La vie d’abord, anzitutto la vita. Si potrebbe descrivere così l’immagine del Sessantotto raccontato nel romanzo di Pierluigi Sullo, La rivoluzione dei piccoli pianeti. Un romanzo nel ’68 (lastarìa, pp. 291, euro 15). Il disegno di copertina è tratto dal numero di gennaio del supplemento del manifesto per il ventennale del ’68, ripubblicato quest’anno, mese per mese. La vicenda, ambientata a Roma, ha per protagonista Enrico, studente liceale arrivato alla soglia dell’esame di maturità. Ma in una storia «del ’68» questo ruolo è destinato a diventare collettivo in una galleria di storie che tiene insieme compagni di scuola, insegnanti e famiglia. Una vera e propria fotografia in movimento dell’anno della ribellione che mette a fuoco quel passaggio come momento formativo.

LA STORIA PRENDE le mosse dagli ultimi mesi del 1967. Si apre con una scazzottata in classe tra Franco e Italo Breda, il «nazista», in realtà un «disgraziato che tutti consideravano con indulgenza come uno squilibrato». Quel giorno però era morto il Che e qualcosa stava per cedere, anche negli schemi quotidiani di un liceo romano. Il romanzo comunica efficacemente il senso della scoperta in quei mesi tumultuosi e decisivi tanto nel mondo, quanto nelle vite di un piccolo gruppo di amici che sta facendo il suo ingresso nella vita adulta.

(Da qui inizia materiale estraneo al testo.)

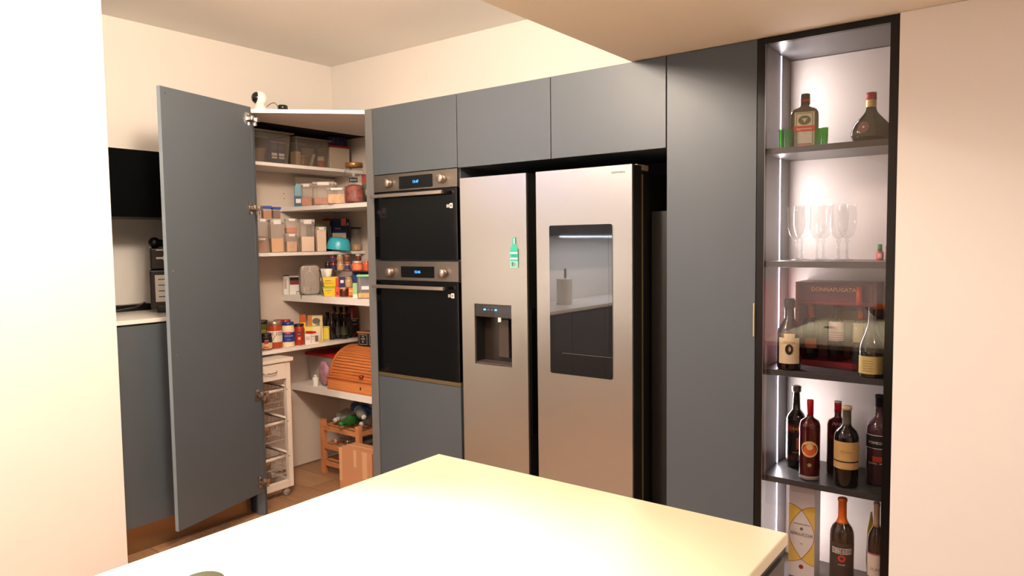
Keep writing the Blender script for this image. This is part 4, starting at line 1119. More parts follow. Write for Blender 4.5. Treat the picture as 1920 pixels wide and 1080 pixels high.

IL TEMPO SCORRE rapidissimo e ogni vicenda diventa una scoperta. In primo luogo il sesso, il desiderio nelle sue molteplici espressioni. Una notte irripetibile con Giulia, la madre di Rosa (amore fugace dell’estate precedente), realizza il sogno in stile Il laureato, di cui Enrico ha appeso la locandina. Poco importa allora se la stessa notte la figlia l’ha passata con Federico, l’amico di un viaggio che è destinato a proseguire.
Il viaggio, appunto, è la seconda traiettoria della scoperta. Nelle scampagnate verso la Sicilia tutto è nuovo agli occhi di un gruppo di amici che osserva il mondo con l’entusiasmo di un marxismo appena scoperto. Nel cuore del Sessantotto, il viaggio non può che portare a Parigi, punto di arrivo di un percorso di rovesciamenti, ma anche di maturazione. Ci sono stati l’occupazione del liceo e l’incontro con la politica, quella che porta al conflitto con il preside, ma anche quella dei professori «vicini», come il Caffaz, giovane insegnante trotzkista che assume un ruolo genitoriale alternativo. Poi, c’è stata la rottura di Valle Giulia, vissuta come momento di liberazione.

ALLA MATURITÀ si arriva anche attraverso il dolore. Enrico ha bisogno di fare i conti con il passato di famiglia, che gli ha tenuto nascosto l’esistenza di Maria, la sorella morta all’età di cinque anni dopo essere stata rinchiusa in manicomio. Dolore misto a rabbia, come quella provocata dal suicidio di Franco che, in qualche modo, segna la fine dell’età dell’innocenza. Storie, immagini che si susseguono quasi frenetiche in un romanzo «nel» ’68, che si può leggere anche come una storia «del» Sessantotto.

PER CHI È NATO a qualche decennio di distanza è un racconto che può suscitare riconoscimento in quegli episodi di vita vissuta. Rimane però anche una sensazione amara leggendo di una stagione di cui l’autore restituisce la forza del desiderio, l’ampiezza di un orizzonte di possibilità (individuali e collettive) che oggi sembra precluso. Attorno agli anni Settanta aleggiano nelle nuove generazioni quando disinteresse, quando fascinazione per il mito della ribellione, quando uno strano senso di nostalgia (per un passato altrui), che può assumere anche i tratti del rifiuto o di una nuova accusa di tipo generazionale. Caratteri della complicata memoria del ’68 negli anni Duemila.